B.1 “What is ‘witnessing’ and ‘evangelism’?” revisited

Return to Worksheet One, Section #2.
If you answered ‘no’ to any of the activities listed, think again. Could your ‘no’ answers actually all be changed to ‘yes’.

Each of the activities listed in Worksheet One Section #2 are ‘witnessing’ or ‘evangelistic’ activities if they communicate the truth that we have seen and heard about Jesus Christ, that is, if they communicate part or whole of the good news about who Jesus really is and what Jesus really did.

As we saw early in these studies:

Our witness is the truth about Jesus.
The ‘evangel’, the ‘gospel’, is the good news about Jesus – not just about his death; everything about him is ‘good news’.

B.2 What is successful witnessing or successful evangelism?
It is common for people to think that they have failed in witness and evangelism if they did not lead a person to saving faith in Christ. Frankly, that is not the role of the witness or the evangelist. Their role is to communicate the truth about Jesus.

Success must not be measured in numbers of observable or immediate conversions. To do so is to identify Jesus as a failure. The ‘saving of xxxxx souls’ must never be seen as a measure of spirituality.
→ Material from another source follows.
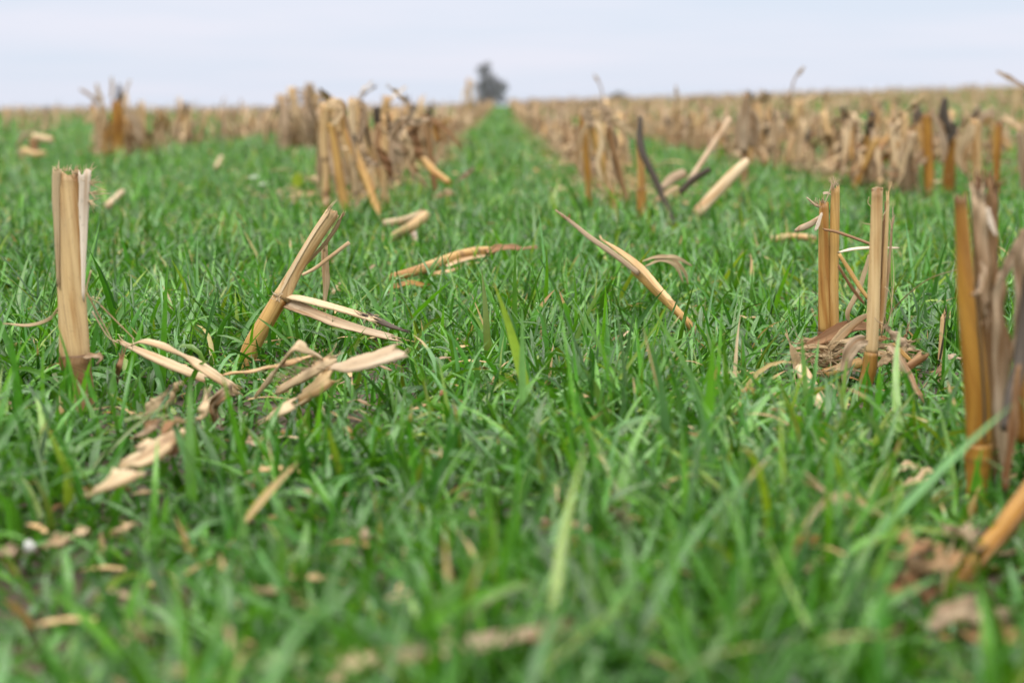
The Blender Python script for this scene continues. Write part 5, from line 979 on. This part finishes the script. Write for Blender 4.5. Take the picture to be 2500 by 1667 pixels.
# ------------------------------------------------------------------ the young cereal crop: one mesh of blades
PROF = lambda t: (0.55 + 0.45 * np.minimum(t / 0.22, 1)) * (1 - t ** 2.4) + 0.012
def blades(bx, by, bz, az, lean, curv, length, width, seg, across, roll, twist, sway, hue, val, dry, tipdry, kink):
    n = len(bx); t = np.linspace(0, 1, seg + 1)[None]
    th = lean[:, None] + curv[:, None] * t ** 1.7 + kink[:, None] * (1 / (1 + np.exp(-(t - 0.55) * 22)))
    ph = az[:, None] + sway[:, None] * t
    dl = (length / seg)[:, None]
    dx = np.cos(ph) * np.sin(th); dy = np.sin(ph) * np.sin(th); dz = np.cos(th)
    def cum(d): return np.concatenate([np.zeros((n, 1)), np.cumsum((d[:, :-1] + d[:, 1:]) / 2 * dl, 1)], 1)
    X = bx[:, None] + cum(dx); Y = by[:, None] + cum(dy); Z = cum(dz); Z = np.maximum(Z, 0.0015 + 0.004 * t) + bz[:, None]
    T = np.stack([dx, dy, dz], -1)
    S = np.stack([-np.sin(ph), np.cos(ph), np.zeros_like(ph)], -1)
    Nn = np.cross(T, S)
    ro = roll[:, None] + twist[:, None] * t
    S2 = S * np.cos(ro)[..., None] + Nn * np.sin(ro)[..., None]; N2 = Nn * np.cos(ro)[..., None] - S * np.sin(ro)[..., None]
    wd_ = width[:, None] * PROF(t)
    P = np.stack([X, Y, Z], -1)
    if across == 2: rows = [(-.5, 0.0), (0, -.16), (.5, 0.0)]
    else: rows = [(-.5, 0), (.5, 0)]
    V = np.stack([P + S2 * (wd_ * a)[..., None] + N2 * (wd_ * b)[..., None] for a, b in rows], 2)     # n, seg+1, k, 3
    kk = len(rows)
    uv = np.empty((n, seg + 1, kk, 2)); uv[..., 0] = np.array([a + .5 for a, _ in rows])[None, None]; uv[..., 1] = t[..., None]
    bl = np.empty((n, seg + 1, kk, 4)); bl[..., 0] = hue[:, None, None]; bl[..., 1] = val[:, None, None]
    bl[..., 2] = np.maximum(dry[:, None], np.clip((t - (1 - tipdry[:, None])) * 8, 0, .75) * (tipdry[:, None] > 0))[..., None]; bl[..., 3] = 1
    idx = np.arange(n * (seg + 1) * kk).reshape(n, seg + 1, kk)
    F = np.stack([idx[:, :-1, :-1], idx[:, :-1, 1:], idx[:, 1:, 1:], idx[:, 1:, :-1]], -1).reshape(-1, 4)
    return V.reshape(-1, 3), F, uv.reshape(-1, 2), bl.reshape(-1, 4)
def rowdist(x):
    q = (x - X0) / DX; return np.abs(q - np.round(q)) * DX
def lump(x, y, s, seed):
    r_ = np.random.default_rng(seed); v = 0
    for _ in range(5):
        a = r_.uniform(0, 6.28); f = s * r_.uniform(.6, 1.8); v = v + np.sin((x * np.cos(a) + y * np.sin(a)) * f + r_.uniform(0, 6.28))
    return v / 2.2
clr = np.array(CLEAR)
PARTS = []
def zone(y0, y1, dens, per, seg, across, wmul, lmul, seed, margin, spread=0.012):
    r_ = np.random.default_rng(seed)
    hw = lambda y: .39 * y + margin
    area = (hw(y0) + hw(y1)) * (y1 - y0); npl = int(area * dens)
    y = np.sqrt(r_.uniform((y0 + margin / .39) ** 2, (y1 + margin / .39) ** 2, npl)) - margin / .39
    x = r_.uniform(-1, 1, npl) * hw(y)
    keep = np.ones(npl, bool)
    keep &= r_.random(npl) < np.clip(.92 + .16 * lump(x, y, 9, 5), .55, 1)
    rd_ = rowdist(x); far_ = np.clip((y - 3.4) / 1.0, 0, 1)
    keep &= r_.random(npl) > .6 * far_ * np.exp(-(rd_ / .09) ** 2)
    x, y = x[keep], y[keep]; n = len(x)
    hs = np.clip(1 + .16 * lump(x, y, 7, 9) + .12 * lump(x, y, 21, 10), .6, 1.45) * (1 - .3 * np.clip((y - 3.4) / 1, 0, 1) * np.exp(-(rowdist(x) / .12) ** 2))
    hs *= np.where((x < -.16) & (y < 1.35) & (y > .8), 1.12, 1.0)
    if y0 < 3 and len(clr):
        for i0 in range(0, n, 20000):
            sl = slice(i0, i0 + 20000)
            dxx = x[sl, None] - clr[None, :, 0]; dyy = y[sl, None] - (clr[None, :, 1] - .012)
            hit = (dxx / clr[None, :, 2]) ** 2 + (dyy / (clr[None, :, 2] * 1.5)) ** 2 < 1
            f = np.where(hit, clr[None, :, 3], 1.0).min(1); hs[sl] *= f
    phue = np.clip(.44 + .14 * lump(x, y, 5, 14) + r_.normal(0, .17, n), 0, 1)
    rep = np.repeat(np.arange(n), per); m = len(rep)
    bx = x[rep] + r_.normal(0, spread, m); by = y[rep] + r_.normal(0, spread, m); bz = terrain(bx, by) - .002
    az = r_.uniform(0, 2 * np.pi, m)
    kind = r_.random(m)
    lean = np.abs(r_.normal(.58, .40, m)); curv = np.abs(r_.normal(.70, .65, m)); ln = r_.uniform(.030, .088, m)
    ln = np.where(kind < .04, ln * 1.45, ln); lean = np.where(kind < .06, lean * .7, lean); curv = np.where(kind < .06, curv * .35, curv)
    flop = kind > .72; lean = np.where(flop, lean + .45, lean); curv = np.where(flop, curv + .8, curv)
    kink = np.where((kind > .60) & (kind < .70), r_.uniform(.5, 1.6, m), 0.0)
    ln = ln * hs[rep] * lmul
    wd_ = (.0024 + .0050 * r_.random(m) ** 1.2) * wmul * np.where(kind < .06, 1.2, 1)
    hue = np.clip(phue[rep] + r_.normal(0, .20, m), 0, 1)
    hue = np.where(r_.random(m) < .03, .97, hue)
    dry = np.where(r_.random(m) < .007, r_.uniform(.3, 1, m), 0.0)
    tip = np.where(r_.random(m) < .05, r_.uniform(.05, .35, m), 0.0)
    V = blades(bx, by, bz, az, lean, curv, ln, wd_, seg, across, r_.normal(0, .5, m), r_.normal(0, 1.0, m), r_.normal(0, .5, m), hue, r_.random(m), dry, tip, kink)
    PARTS.append(V); print('grass zone', y0, y1, m)
# plants per square metre, leaves per plant
zone(.26, 1.15, 3400, 5, 9, 2, 1.0, 1.0, 1, .7)
zone(1.15, 2.6, 3100, 5, 7, 2, 1.0, 1.0, 2, .7)
zone(2.6, 6.0, 1900, 4, 5, 1, 1.15, 1.0, 3, .9)
zone(6.0, 13, 620, 4, 4, 1, 1.8, 1.0, 4, 1.0, .02)
zone(13, 30, 150, 4, 3, 1, 3.6, 1.0, 5, 1.5, .04)
zone(30, 62, 30, 4, 2, 1, 8.0, 1.0, 6, 2.5, .08)
# dew: small drops resting on the nearer blades
def dew():
    r_ = np.random.default_rng(77); pts = []
    for (V, F, U, Bc), n in ((PARTS[0], 900), (PARTS[1], 2600)):
        ok = np.nonzero((U[:, 1] > .3) & (V[:, 2] > .012))[0]; pts.append(V[r_.choice(ok, n)])
    pts = np.concatenate(pts); n = len(pts); rad = r_.uniform(.0003, .0008, n)
    ns_, nr_ = 8, 5
    th = np.linspace(.05, np.pi - .05, nr_); ph = np.arange(ns_) * 2 * np.pi / ns_
    S = np.stack([np.sin(th)[:, None] * np.cos(ph), np.sin(th)[:, None] * np.sin(ph), np.cos(th)[:, None] * np.ones(ns_)], -1).reshape(-1, 3)
    f = [(i * ns_ + k, (i + 1) * ns_ + k, (i + 1) * ns_ + (k + 1) % ns_, i * ns_ + (k + 1) % ns_) for i in range(nr_ - 1) for k in range(ns_)]
    V = (pts[:, None] + np.array([0, 0, .0004]) + S[None] * rad[:, None, None]).reshape(-1, 3)
    F = (np.array(f)[None] + (np.arange(n) * len(S))[:, None, None]).reshape(-1, 4)
    m, N, L = newmat('water_drop'); o_ = N('ShaderNodeOutputMaterial'); b_ = N('ShaderNodeBsdfPrincipled')
    b_.inputs['Base Color'].default_value = (1, 1, 1, 1); b_.inputs['Roughness'].default_value = .02; b_.inputs['IOR'].default_value = 1.33; b_.inputs['Transmission Weight'].default_value = 1
    L(b_.outputs[0], o_.inputs['Surface'])
    ob = mesh_np('dew_drops', V, F, np.zeros((len(V), 2)), [m]); tag(ob, 'tiny dew drops glinting on the blades of the near grass', 'dew', kind='stuff')
dew()
# a few blades that stand out: the tall pale one left of the middle, and those crossing the lone broad stalk
def chosen():
    rows = []
    for (bp_, tp, Y_, wpx, hue, dry, tip) in (
            ((150, 985), (166, 880), 1.16, 13, .3, 0, 0), ((176, 990), (160, 862), 1.15, 14, .1, 0, 0), ((196, 985), (226, 875), 1.15, 13, .5, 0, 0), ((222, 975), (214, 890), 1.16, 12, .2, 0, 0), ((235, 985), (200, 900), 1.14, 13, .6, 0, 0), ((2100, 980), (2125, 880), 1.24, 12, .3, 0, 0), ((2130, 985), (2112, 895), 1.23, 12, .1, 0, 0), ((2140, 980), (2150, 890), 1.24, 12, .5, 0, 0), ((2370, 1230), (2400, 1090), .9, 17, .3, 0, 0), ((2400, 1235), (2376, 1110), .9, 17, .5, 0, 0),
            ((1960, 1650), (2330, 1420), .62, 42, .85, 0, 0), ((950, 1610), (1240, 1375), .62, 44, .86, 0, 0), ((900, 1640), (1330, 1440), .60, 46, .5, 0, 0), ((340, 1660), (90, 1440), .62, 30, .5, 0, 0), ((1660, 1480), (1330, 1300), .70, 36, .7, 0, 0), ((620, 1480), (560, 1130), .78, 34, .86, 0, 0),
            ((1292, 985), (1198, 688), 1.16, 27, .97, .0, .10), ((1275, 1000), (1275, 745), 1.12, 20, .85, 0, 0), ((140, 900), (193, 676), 1.30, 17, .05, 0, 0), ((212, 960), (250, 745), 1.28, 20, .1, 0, 0),
            ((395, 980), (412, 640), 1.30, 20, .3, 0, 0), ((1400, 830), (1362, 708), 1.55, 13, .3, 0, .3), ((1720, 1180), (1745, 800), .95, 34, .4, 0, 0), ((1585, 1180), (1650, 960), .95, 26, .45, 0, 0), ((1345, 1130), (1482, 1010), 1.0, 22, 1.0, 0, .22),
            ((1490, 1020), (1535, 860), 1.2, 17, .86, 0, 0), ((1290, 800), (1360, 708), 1.55, 12, .3, 0, .5), ((2120, 1130), (2160, 900), 1.05, 26, .3, 0, 0), ((60, 1130), (20, 780), 1.1, 24, .2, 0, 0), ((480, 1180), (455, 960), .98, 36, .5, 0, 0)):
        b = A(*bp_, Y_); t = A(*tp, Y_); d = t - b; l = d.length
        rows.append((b.x, b.y, b.z, 0.0 if d.x > 0 else math.pi, math.atan2(abs(d.x), d.z) * .75, math.atan2(abs(d.x), d.z) * .5, l, wp(wpx, Y_), hue, .75, dry, tip))
    a = np.array(rows); n = len(a); z = np.zeros(n); r_ = np.random.default_rng(4)
    PARTS.append(blades(a[:, 0], a[:, 1], a[:, 2], a[:, 3], a[:, 4], a[:, 5], a[:, 6], a[:, 7], 10, 2, np.full(n, 1.35) * np.where(a[:, 3] > 1, -1, 1), r_.normal(0, .4, n), z, a[:, 8], a[:, 9], a[:, 10], a[:, 11], z))
chosen()
off = 0; Vs = []; Fs = []; Us = []; Bs = []
for V, F, U, Bc in PARTS: Vs.append(V); Fs.append(F + off); Us.append(U); Bs.append(Bc); off += len(V)
o = mesh_np('grass', np.concatenate(Vs), np.concatenate(Fs), np.concatenate(Us), [M['grass']], blade=np.concatenate(Bs))
tag(o, 'short green cereal grass covering the whole field', 'grass', kind='stuff')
Success in witness and evangelism is in this:

That we have told the truth about Jesus Christ
That we have brought glory to God

As we saw earlier, it is the role of the Spirit of God to convict and convert a sinner. Only the power of God can

Bring sight to the spiritually blind
Find the spiritually lost
Regenerate the spiritually dead
Turn God’s enemies into his friends

The Spirit of God takes the Word of God about the Son of God, and men and women become children of God as a result of this divine activity.

God, in his grace and wisdom, has entrusted to us human beings the responsibility of communicating the truth about his Son – by our life, action and attitudes, and by the spoken and written word. In this cyberspace, digital age new vehicles of communication are constantly opening up – the whole world is potentially only a few button clicks away from us. Let us grasp the amazing opportunities for communicating Christ that are literally at our fingertips and use them to this glory, trusting him to work in hearts right around the world.

 

C. SHOULD WE URGE PEOPLE TO RESPOND?

If we follow the example of Jesus – sometimes he did, sometimes he did not.

Complete Section #2 in the Study Seven Worksheet now, checking out every reference.

The aim of Jesus and the apostles was to get people to repent and believe. Repentance and faith were the goal to which everything contributed. It is obvious however that this command to repent and believe was not present in every personal conversation, or every personal encounter; nor was it present in every public message. In some encounters Jesus simply helped people on a physical level. That was part of their journey towards faith and repentance, part of his message of both his authority and his compassion.

In this the person engaged in personal witness or evangelism needs to be sensitive to both the person engaged in conversation, and to the Spirit of God.

 

D. THE ROLE OF PRAYER IN PERSONAL EVANGELISM

At this point it is appropriate to look at the significance of prayer in personal evangelism and witness. We have already seen two significant things:

God is the One who brings a person out of spiritual death into spiritual life. Our role is to be faithful in communicating his Good News.

We need to be sensitive to the person we are talking to, and to the leading of the Spirit of God, to know when it is appropriate to directly challenge people to repent and believe. There were times when Jesus and the apostles gave no such challenges. Indeed there were times when they put no ‘gospel content’ into their encounters with people.

Because of these two factors we need to trust God

To do his saving work

To overrule and direct our relationships, encounters and conversations with unbelievers so that we are sensitive to his moving, his timing.

This calls for personal prayer, and for a network of prayer support asking the Lord to watch over his Word and over those who are engaging in personal evangelism, and to work in the hearts and minds of those who are being evangelized.